Ve Şükriye Tutkun, ‘Arda Boyları’nı söylerken hafiften hüzünlen.

Burada durmalı değil mi?

* * *

Ama hayır...

Tabii ki ‘dadanmacı kişilik’, işi burada bırakmayacaktır.

Ve ertesi akşam daha fena bir şey yapacaktır.

‘Ortanın solu’ yumuşaklığı ve tehlikesizliğindeki Livaneli konserinin ardından, çok daha sol ve acayip sert bir konserde, yani Grup Yorum’un Açık Hava’daki geleneksel konserinde boy gösterecektir.

Durun lütfen!

Hemen ‘Cık, cık... Olacak şey değil’ filan diyerek kınamayın dostlar.

Tamam, yazarınız, ‘geldiği yer’e hiç de uygun düşmeyen amellere, her geçen gün yenilerini ekleme konusunda fevkalade hevesli görünmektedir.

Yani ha bire ‘günah defteri’ni kabartmaktadır.

Ama yine de lütfen bağışlayın onu.

Zira kendisi yaptığı her ‘hata’nın ardından ‘özeleştirisini vermeye acayip hazır’ bir durumdadır.

Hatta...

Bırakın özeleştiriyi, olayı dengeleyecek bir arayışa bile girmiştir.

Mesela iki konseri dengelemek adına şöyle bir çağrıda bulunmaktadır:

Dikkat!.. Dikkat!..

Eğer bugünlerde Ahmet Özhan bir yerlerde sahne alacaksa lütfen bu fakire haber verin.

Zira ‘zavallı’ yazarınız, ‘toplumsal duruşu’ ve ‘imajı’ açısından bir kez daha zor durumdadır ve kendisini laik ya da İslamcı ‘hayat tarzı zabitleri’nin yapabilecekleri fenalıklara karşı korunaklı kılmak istemektedir.

Yani...

Allah rızası için ‘Help me’.

Cem Yılmaz’a İslam tebliği

GEÇEN gün olmayacak bir yerde, olmayacak bir zamanda, olmayacak bir şahsiyetle karşılaştık.

Hadi ‘olmayacak yer’ ve ‘olmayacak zaman’ı bir tarafa bırakalım da ‘olmayacak şahsiyet’ten söz edelim.

Efendim, o kişi Cem Yılmaz’ın ta kendisidir.

Cem Yılmaz ile sohbetimize, mizah gücünü Bayburt’tan derlediği yerel fıkraları çok mahir bir şekilde anlatmasına borçlu olan biricik doktorumuz Eser Alptekin de katıldı.

Eser Alptekin tabii ki ‘Hazır Cem Yılmaz’ı bulmuşken’, fıkra repertuvarının en nadide eserlerinden birkaçını gün yüzüne çıkardı.

Fıkralar karşısında Cem Yılmaz tabii ki bastı kahkahayı.

Ama kahkahaların samimi olup olmadığını tam olarak çakamadım.

Çünkü Cem Yılmaz, son zamanlarda her türlü espri girişimi karşısında kahkaha atar oldu.

Neyse...

‘Geyik muhabbeti’ni bir tarafa bırakalım da ‘asıl konu’ya dalalım.

Cem Yılmaz’ın anlattığı ilginç anekdota...

* * *

Cem Yılmaz
bir gün taksiye binmiş.

Halim selim ve ‘dindar’ görünümlü taksi şoförü, Cem’i şöyle bir süzdükten sonra inceden bir muhabbete girişmiş.

Selam kelam faslından sonra şöyle demiş:

‘Cem Bey kardeşim. İnançlı birine benziyorsun.

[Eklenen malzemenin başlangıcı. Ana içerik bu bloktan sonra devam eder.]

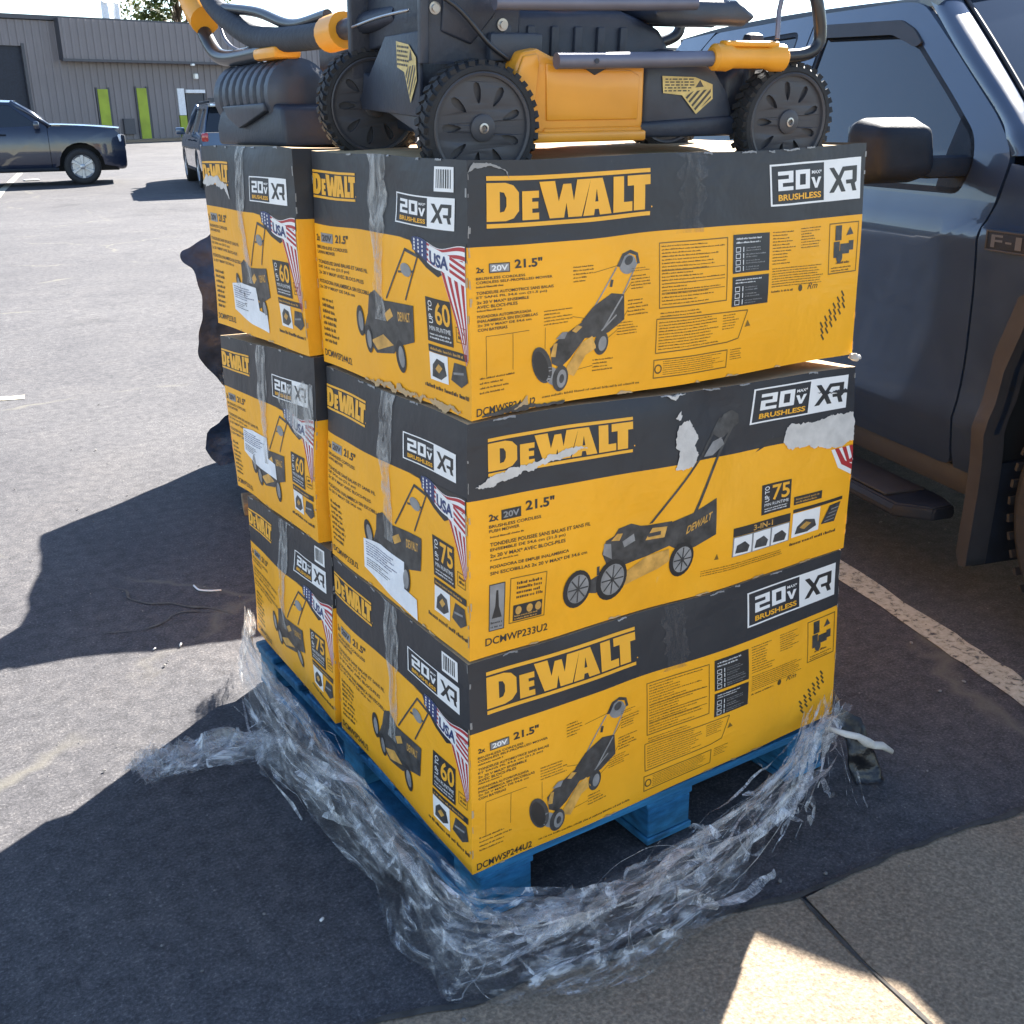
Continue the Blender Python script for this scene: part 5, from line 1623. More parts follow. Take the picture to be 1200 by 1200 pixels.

Acaba hiç Risale-i Nur okumuş muydun?’

‘İnançlı birine benzemek’
ile yaptığı sanatsal ve sanatsal olmayan faaliyetler arasında irtibat kuramayan Cem, tabii ki bir parça dumura uğramış. Ama...

Yine de taksi şoförünün tebliğ gayretini boşa çıkarmamış, olayı anlayışla karşılamış ve ‘tebliğe muhtaç’ bir portre çizmeye çalışmış.

‘Dindar taksici’ de bu durumdan yararlanarak tebliğ faaliyetini sürdürmüş.

Evet, anekdot bu.

Ben şimdi, bir süre önce çeşitli mecralarda çıkan ‘Flaş... Flaş... Cem Yılmaz umreye gitmeye karar verdi’ haberleriyle, ‘mücahit taksi şoförünün tebliği’ arasında bir ilişki var mı onu düşünmekteyim.